◆ Scene modeling code data
--------------------------------

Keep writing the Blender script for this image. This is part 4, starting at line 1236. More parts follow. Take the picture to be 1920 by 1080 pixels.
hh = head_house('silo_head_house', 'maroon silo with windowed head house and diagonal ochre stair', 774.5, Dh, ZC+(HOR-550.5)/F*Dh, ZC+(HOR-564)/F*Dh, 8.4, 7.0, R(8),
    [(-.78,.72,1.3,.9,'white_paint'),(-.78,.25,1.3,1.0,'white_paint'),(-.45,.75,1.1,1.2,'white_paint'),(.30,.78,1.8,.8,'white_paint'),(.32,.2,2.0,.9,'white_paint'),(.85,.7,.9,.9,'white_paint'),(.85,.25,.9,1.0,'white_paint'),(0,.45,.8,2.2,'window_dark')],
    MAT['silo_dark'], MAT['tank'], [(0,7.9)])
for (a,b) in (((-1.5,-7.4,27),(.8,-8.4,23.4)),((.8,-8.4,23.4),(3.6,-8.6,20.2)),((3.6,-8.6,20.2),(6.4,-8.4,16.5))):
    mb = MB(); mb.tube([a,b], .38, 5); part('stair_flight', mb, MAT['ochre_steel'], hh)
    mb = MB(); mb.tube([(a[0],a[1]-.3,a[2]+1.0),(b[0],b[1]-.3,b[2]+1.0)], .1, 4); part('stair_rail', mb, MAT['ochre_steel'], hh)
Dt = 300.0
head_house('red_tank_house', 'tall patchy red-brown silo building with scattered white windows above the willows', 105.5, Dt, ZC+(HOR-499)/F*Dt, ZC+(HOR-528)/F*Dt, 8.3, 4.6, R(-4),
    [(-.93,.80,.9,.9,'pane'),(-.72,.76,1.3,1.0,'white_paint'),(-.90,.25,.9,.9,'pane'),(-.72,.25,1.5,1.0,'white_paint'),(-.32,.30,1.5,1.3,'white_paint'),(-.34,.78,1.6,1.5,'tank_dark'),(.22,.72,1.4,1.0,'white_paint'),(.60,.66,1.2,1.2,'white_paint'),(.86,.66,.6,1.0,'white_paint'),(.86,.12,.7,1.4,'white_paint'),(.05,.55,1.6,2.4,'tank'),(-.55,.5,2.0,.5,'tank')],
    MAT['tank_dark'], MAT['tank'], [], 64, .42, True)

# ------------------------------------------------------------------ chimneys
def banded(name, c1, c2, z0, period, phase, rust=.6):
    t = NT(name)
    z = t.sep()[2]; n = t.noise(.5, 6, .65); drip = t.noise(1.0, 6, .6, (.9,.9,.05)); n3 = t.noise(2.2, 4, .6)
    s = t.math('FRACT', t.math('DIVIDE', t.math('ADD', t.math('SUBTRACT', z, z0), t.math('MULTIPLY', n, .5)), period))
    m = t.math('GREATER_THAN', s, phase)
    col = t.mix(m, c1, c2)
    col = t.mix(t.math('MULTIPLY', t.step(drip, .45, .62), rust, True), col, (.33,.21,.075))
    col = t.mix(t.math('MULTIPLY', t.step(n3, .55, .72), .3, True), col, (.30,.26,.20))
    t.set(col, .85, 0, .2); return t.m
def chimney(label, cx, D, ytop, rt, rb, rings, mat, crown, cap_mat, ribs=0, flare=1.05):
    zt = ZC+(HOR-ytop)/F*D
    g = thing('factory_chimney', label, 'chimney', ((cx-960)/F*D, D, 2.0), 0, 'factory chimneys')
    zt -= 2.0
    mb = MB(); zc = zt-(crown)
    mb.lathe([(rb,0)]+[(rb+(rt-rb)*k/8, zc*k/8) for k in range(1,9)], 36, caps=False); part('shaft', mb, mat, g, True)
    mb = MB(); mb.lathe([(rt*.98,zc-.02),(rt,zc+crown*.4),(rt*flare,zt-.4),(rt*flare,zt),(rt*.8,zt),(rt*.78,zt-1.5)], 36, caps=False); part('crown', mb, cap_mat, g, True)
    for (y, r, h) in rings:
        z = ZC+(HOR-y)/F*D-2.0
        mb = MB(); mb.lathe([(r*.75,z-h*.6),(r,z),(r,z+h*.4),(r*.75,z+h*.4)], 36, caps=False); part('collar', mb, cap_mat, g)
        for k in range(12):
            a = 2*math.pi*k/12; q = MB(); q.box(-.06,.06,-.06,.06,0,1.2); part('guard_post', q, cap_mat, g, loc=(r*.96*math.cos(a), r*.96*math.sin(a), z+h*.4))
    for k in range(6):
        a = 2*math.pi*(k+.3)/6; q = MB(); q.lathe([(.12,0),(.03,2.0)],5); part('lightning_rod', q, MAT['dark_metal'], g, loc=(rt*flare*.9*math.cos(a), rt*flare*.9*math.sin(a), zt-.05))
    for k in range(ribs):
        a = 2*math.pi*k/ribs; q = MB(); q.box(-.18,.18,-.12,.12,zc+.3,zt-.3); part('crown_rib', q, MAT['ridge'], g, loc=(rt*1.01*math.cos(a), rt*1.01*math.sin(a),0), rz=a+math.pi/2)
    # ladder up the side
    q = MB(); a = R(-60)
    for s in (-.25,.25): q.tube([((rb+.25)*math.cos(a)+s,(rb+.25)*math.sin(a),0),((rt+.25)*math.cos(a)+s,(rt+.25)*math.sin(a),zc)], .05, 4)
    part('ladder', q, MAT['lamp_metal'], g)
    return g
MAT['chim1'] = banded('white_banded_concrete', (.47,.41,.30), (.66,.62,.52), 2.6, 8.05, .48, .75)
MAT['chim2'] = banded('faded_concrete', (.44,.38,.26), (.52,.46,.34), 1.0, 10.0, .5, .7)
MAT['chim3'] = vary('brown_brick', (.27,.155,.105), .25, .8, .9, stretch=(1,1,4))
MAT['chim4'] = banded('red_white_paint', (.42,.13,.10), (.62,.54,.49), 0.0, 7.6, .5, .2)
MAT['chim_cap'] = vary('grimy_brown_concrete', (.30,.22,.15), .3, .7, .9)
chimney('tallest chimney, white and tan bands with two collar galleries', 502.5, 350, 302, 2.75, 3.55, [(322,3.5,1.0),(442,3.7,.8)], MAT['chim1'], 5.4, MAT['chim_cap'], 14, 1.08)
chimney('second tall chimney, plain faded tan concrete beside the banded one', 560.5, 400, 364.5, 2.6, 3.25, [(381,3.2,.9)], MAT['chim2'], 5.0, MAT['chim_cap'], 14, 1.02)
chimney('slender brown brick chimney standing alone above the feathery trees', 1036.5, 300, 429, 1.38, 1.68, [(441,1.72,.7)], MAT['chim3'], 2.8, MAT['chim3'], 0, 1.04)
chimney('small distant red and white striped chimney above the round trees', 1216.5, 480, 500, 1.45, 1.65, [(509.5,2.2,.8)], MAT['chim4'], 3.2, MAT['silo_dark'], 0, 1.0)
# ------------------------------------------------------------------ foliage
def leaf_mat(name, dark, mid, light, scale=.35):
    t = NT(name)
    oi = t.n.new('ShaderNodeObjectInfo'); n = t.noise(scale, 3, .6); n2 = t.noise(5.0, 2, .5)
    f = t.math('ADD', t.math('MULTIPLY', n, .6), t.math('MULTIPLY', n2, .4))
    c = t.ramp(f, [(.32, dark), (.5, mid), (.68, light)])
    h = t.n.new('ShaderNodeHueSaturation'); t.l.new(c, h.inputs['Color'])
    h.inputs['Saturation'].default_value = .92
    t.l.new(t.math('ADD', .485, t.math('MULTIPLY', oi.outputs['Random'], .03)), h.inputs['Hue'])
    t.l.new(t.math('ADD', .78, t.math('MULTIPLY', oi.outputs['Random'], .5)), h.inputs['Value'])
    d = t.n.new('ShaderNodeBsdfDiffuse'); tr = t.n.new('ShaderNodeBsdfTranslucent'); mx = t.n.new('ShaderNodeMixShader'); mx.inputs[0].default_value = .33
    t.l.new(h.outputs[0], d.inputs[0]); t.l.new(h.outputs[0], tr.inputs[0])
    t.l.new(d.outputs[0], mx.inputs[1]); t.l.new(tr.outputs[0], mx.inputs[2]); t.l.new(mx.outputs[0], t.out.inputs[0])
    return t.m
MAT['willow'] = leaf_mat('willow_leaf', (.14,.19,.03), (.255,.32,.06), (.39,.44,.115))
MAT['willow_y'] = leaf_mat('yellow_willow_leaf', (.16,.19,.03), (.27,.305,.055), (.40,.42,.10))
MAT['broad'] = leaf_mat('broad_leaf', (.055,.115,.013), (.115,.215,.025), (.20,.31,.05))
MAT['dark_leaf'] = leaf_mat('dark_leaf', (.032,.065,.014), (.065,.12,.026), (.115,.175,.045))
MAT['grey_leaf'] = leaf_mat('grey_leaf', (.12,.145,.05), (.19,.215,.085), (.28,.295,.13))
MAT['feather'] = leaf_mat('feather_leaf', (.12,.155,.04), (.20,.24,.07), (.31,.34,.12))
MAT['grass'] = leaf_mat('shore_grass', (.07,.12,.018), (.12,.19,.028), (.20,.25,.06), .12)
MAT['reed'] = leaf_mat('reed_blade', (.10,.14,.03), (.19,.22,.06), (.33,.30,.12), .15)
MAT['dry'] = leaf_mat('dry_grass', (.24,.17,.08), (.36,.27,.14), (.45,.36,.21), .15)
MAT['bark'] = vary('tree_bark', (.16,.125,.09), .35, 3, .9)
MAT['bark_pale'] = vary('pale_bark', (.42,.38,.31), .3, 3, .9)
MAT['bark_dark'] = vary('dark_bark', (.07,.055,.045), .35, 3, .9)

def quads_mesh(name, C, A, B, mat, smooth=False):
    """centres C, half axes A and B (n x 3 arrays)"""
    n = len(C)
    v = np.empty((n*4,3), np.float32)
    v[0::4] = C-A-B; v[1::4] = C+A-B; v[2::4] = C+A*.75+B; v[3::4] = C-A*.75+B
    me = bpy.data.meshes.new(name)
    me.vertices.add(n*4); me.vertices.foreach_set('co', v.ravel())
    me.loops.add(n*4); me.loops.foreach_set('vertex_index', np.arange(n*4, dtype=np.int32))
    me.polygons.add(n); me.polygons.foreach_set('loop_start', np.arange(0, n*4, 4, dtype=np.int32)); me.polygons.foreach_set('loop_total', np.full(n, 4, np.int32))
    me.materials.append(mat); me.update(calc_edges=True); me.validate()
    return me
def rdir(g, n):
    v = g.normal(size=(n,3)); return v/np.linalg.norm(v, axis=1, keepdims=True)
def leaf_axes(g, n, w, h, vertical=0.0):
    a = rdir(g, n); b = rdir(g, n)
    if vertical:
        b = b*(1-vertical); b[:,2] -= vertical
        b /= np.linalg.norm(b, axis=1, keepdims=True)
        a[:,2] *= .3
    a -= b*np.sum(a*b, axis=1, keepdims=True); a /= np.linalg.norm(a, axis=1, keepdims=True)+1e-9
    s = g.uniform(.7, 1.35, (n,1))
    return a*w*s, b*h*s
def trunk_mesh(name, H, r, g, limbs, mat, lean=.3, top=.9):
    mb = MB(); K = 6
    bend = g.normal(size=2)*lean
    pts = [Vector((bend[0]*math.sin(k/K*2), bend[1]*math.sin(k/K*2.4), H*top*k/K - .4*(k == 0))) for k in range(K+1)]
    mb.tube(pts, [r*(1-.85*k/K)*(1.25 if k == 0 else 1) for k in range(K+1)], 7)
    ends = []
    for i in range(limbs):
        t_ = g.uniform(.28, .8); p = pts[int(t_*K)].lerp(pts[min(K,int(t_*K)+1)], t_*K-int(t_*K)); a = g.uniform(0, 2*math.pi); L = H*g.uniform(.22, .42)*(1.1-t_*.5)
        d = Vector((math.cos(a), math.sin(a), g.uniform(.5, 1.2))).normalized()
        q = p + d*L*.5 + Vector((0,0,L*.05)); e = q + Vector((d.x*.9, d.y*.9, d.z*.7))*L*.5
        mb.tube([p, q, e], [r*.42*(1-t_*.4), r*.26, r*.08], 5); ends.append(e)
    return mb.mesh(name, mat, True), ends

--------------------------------

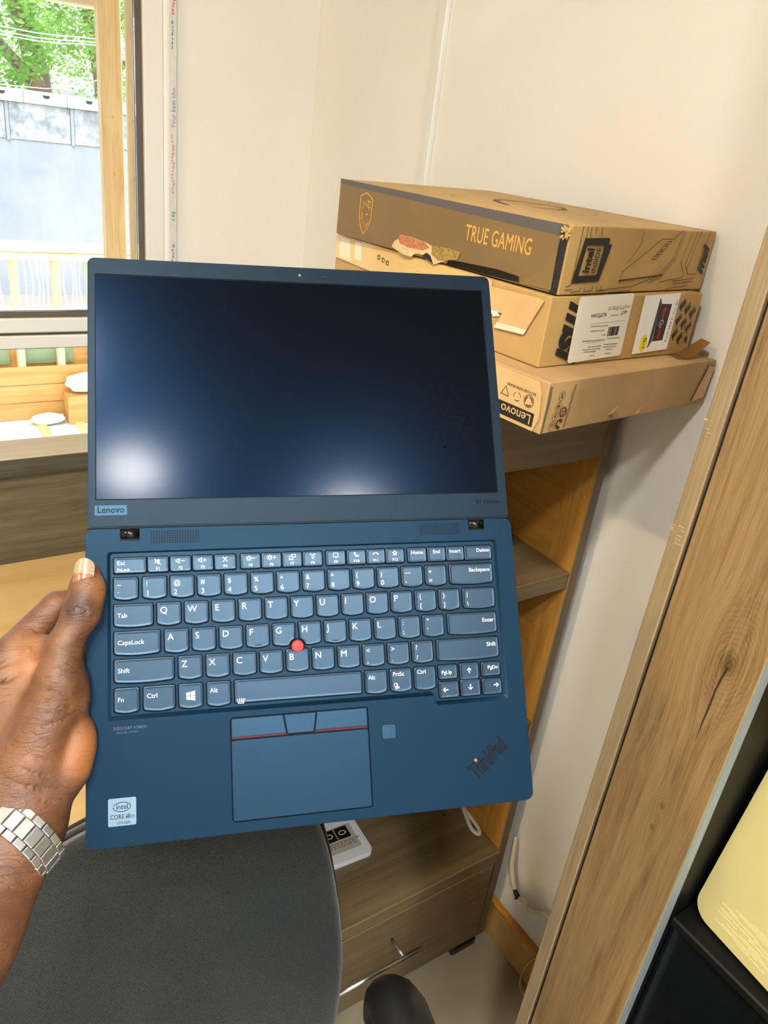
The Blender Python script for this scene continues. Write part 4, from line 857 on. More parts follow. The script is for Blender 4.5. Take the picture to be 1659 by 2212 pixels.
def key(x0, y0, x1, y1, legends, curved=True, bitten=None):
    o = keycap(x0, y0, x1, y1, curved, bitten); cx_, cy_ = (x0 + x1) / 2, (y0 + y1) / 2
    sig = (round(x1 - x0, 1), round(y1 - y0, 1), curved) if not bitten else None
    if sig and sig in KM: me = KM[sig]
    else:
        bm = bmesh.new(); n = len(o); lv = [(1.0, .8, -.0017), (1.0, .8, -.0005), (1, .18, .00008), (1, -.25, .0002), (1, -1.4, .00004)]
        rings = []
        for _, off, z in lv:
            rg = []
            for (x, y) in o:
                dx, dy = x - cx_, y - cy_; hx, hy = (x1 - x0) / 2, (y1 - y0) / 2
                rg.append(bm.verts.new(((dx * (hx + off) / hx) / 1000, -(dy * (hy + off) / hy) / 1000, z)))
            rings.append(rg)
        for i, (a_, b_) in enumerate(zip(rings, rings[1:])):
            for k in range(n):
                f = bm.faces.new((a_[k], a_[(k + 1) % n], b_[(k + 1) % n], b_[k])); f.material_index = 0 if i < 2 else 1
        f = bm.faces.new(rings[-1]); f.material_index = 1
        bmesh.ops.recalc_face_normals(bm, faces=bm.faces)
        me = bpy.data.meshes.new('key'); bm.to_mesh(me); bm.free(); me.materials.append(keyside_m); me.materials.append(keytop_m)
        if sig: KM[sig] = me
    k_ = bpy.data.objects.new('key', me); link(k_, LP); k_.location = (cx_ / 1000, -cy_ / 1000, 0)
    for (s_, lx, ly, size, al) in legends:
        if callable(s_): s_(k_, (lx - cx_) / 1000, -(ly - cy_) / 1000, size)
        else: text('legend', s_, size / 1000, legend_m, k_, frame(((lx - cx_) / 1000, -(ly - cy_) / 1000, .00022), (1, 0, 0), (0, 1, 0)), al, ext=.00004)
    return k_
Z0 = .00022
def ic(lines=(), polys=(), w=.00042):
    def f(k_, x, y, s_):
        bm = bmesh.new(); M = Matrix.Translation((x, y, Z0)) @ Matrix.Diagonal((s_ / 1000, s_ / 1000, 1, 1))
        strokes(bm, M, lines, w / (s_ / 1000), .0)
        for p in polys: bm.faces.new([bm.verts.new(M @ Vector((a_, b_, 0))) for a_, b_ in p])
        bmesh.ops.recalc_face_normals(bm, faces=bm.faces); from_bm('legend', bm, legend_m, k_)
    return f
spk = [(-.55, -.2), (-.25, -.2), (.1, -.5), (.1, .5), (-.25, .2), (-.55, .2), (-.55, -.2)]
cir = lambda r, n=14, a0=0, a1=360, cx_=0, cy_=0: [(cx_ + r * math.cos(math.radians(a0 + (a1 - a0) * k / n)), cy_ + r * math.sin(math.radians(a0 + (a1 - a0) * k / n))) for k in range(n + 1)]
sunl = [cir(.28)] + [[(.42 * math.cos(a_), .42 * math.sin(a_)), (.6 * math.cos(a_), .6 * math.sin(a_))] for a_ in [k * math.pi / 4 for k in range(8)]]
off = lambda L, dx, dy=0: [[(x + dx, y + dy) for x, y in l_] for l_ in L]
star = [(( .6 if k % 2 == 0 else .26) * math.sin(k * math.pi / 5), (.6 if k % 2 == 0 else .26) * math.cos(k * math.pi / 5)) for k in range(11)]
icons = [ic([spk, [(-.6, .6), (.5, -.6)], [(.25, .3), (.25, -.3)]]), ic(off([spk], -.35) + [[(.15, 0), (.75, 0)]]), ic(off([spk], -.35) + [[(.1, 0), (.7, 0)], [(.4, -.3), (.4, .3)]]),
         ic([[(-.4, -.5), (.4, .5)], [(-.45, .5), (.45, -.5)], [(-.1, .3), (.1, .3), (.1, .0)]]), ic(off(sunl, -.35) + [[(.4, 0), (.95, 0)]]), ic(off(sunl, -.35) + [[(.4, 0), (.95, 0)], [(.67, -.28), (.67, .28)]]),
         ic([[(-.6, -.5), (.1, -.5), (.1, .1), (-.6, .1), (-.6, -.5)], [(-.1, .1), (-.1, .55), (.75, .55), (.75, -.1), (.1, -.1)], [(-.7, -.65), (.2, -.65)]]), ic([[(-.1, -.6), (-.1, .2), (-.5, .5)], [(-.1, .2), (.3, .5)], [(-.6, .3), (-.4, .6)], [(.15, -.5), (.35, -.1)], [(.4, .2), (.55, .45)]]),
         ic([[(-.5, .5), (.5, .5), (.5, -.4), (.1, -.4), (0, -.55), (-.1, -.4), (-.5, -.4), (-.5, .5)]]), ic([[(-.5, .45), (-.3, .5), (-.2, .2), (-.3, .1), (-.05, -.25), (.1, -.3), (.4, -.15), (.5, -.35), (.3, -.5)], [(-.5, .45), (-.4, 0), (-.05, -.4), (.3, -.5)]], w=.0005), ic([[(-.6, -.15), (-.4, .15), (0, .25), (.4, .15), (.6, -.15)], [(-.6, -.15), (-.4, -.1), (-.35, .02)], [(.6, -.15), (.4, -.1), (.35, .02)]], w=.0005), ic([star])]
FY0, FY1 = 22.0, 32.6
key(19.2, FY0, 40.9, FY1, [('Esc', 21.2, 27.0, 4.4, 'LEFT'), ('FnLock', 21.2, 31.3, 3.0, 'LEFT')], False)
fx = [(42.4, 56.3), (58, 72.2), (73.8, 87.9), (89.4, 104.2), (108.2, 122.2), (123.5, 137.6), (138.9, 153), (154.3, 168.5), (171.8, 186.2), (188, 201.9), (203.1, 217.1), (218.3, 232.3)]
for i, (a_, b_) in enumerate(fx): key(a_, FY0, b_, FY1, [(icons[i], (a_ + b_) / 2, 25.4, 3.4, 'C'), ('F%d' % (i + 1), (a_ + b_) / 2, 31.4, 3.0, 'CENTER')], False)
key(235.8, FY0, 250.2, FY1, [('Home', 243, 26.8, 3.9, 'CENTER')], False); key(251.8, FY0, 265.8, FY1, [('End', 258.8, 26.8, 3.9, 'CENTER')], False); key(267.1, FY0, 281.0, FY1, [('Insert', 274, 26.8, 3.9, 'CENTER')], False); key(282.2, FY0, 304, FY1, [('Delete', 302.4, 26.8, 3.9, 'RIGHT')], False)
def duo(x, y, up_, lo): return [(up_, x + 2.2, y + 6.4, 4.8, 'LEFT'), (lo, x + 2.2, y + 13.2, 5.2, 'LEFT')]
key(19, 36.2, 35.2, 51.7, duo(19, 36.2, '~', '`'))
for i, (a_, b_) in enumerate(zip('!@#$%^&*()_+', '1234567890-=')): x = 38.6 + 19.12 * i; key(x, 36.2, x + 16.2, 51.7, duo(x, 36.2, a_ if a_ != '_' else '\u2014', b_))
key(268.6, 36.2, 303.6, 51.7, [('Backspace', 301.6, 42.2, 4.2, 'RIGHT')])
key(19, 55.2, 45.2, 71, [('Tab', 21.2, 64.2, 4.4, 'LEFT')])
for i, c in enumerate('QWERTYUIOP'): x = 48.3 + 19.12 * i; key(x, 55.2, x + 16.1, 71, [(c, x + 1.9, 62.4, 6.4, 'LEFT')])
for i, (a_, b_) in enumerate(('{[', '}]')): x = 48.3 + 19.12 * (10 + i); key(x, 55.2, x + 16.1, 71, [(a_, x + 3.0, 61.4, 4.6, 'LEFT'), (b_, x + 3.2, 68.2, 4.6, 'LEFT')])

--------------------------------

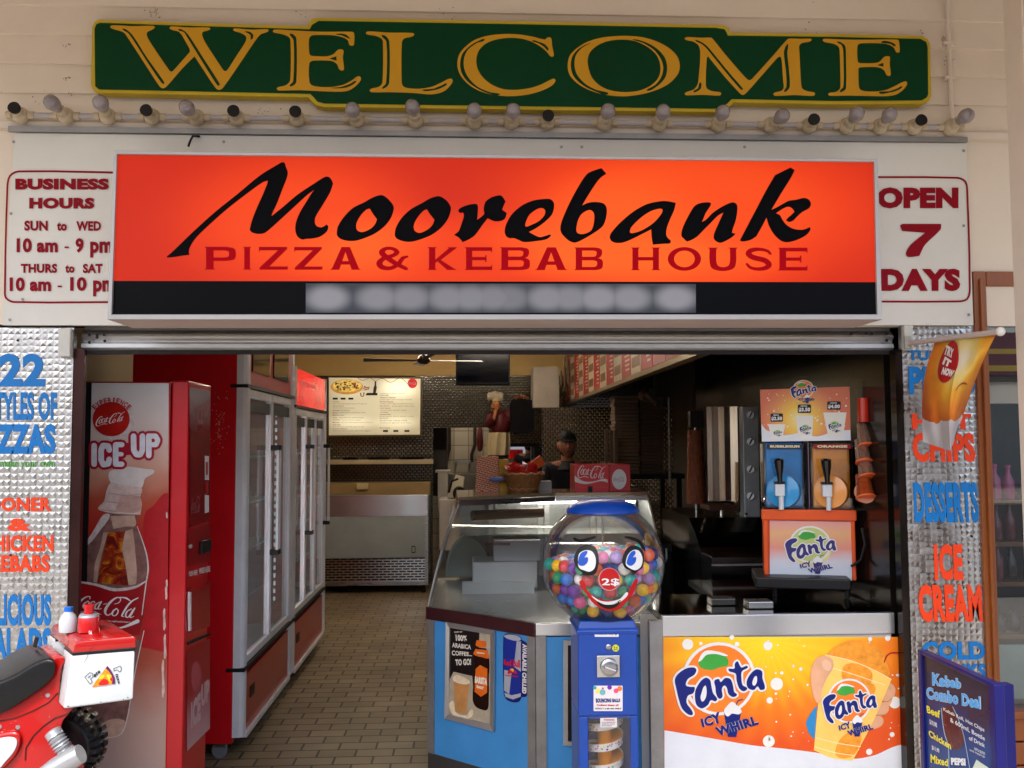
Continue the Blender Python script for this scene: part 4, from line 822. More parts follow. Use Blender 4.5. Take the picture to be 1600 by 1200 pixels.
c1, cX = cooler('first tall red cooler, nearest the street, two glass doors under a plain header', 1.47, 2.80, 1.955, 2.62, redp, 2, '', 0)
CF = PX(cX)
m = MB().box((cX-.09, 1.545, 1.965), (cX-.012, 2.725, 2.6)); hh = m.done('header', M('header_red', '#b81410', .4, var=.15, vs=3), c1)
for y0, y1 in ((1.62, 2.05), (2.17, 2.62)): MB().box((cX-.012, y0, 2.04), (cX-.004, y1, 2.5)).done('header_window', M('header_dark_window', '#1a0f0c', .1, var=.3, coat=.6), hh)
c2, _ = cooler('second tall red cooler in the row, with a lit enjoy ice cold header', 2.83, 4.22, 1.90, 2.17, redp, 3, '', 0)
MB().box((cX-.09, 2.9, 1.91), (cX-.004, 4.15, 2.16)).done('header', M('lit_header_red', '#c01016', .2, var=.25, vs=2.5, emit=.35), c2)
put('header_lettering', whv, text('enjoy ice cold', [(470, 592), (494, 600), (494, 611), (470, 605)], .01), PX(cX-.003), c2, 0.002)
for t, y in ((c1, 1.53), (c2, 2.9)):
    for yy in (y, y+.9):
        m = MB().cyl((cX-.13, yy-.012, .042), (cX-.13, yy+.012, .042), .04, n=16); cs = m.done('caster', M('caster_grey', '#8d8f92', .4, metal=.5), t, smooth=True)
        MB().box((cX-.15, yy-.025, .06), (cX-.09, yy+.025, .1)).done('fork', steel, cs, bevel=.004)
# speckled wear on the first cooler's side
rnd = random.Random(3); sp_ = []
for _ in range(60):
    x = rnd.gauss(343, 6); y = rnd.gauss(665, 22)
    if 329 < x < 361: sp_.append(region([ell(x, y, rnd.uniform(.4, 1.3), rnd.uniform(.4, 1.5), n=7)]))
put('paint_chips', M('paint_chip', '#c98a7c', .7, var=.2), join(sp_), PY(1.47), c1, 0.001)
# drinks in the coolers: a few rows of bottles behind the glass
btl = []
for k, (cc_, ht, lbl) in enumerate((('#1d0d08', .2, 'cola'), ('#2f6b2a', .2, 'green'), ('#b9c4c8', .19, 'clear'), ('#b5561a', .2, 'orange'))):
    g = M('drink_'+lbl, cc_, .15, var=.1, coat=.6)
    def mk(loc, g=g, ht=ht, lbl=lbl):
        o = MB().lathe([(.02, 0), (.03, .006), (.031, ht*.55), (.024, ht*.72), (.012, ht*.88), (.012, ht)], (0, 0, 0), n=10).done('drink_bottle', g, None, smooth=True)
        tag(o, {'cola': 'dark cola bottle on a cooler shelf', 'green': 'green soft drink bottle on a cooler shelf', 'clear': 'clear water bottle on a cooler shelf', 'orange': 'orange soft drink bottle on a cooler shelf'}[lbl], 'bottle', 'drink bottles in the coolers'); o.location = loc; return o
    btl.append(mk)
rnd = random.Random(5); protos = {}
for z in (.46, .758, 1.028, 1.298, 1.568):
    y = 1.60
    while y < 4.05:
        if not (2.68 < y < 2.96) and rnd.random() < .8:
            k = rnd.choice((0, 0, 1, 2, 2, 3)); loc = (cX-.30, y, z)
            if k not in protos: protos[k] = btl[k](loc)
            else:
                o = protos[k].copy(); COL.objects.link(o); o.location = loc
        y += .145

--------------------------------

◆ Task prompt
Extract every line containing the string "Blender" from the material.

◆ Exercise response
Keep writing the Blender script for this image. This is part 4, starting at line 1236. More parts follow. Take the picture to be 1920 by 1080 pixels.
The Blender Python script for this scene continues. Write part 4, from line 857 on. More parts follow. The script is for Blender 4.5. Take the picture to be 1659 by 2212 pixels.
Continue the Blender Python script for this scene: part 4, from line 822. More parts follow. Use Blender 4.5. Take the picture to be 1600 by 1200 pixels.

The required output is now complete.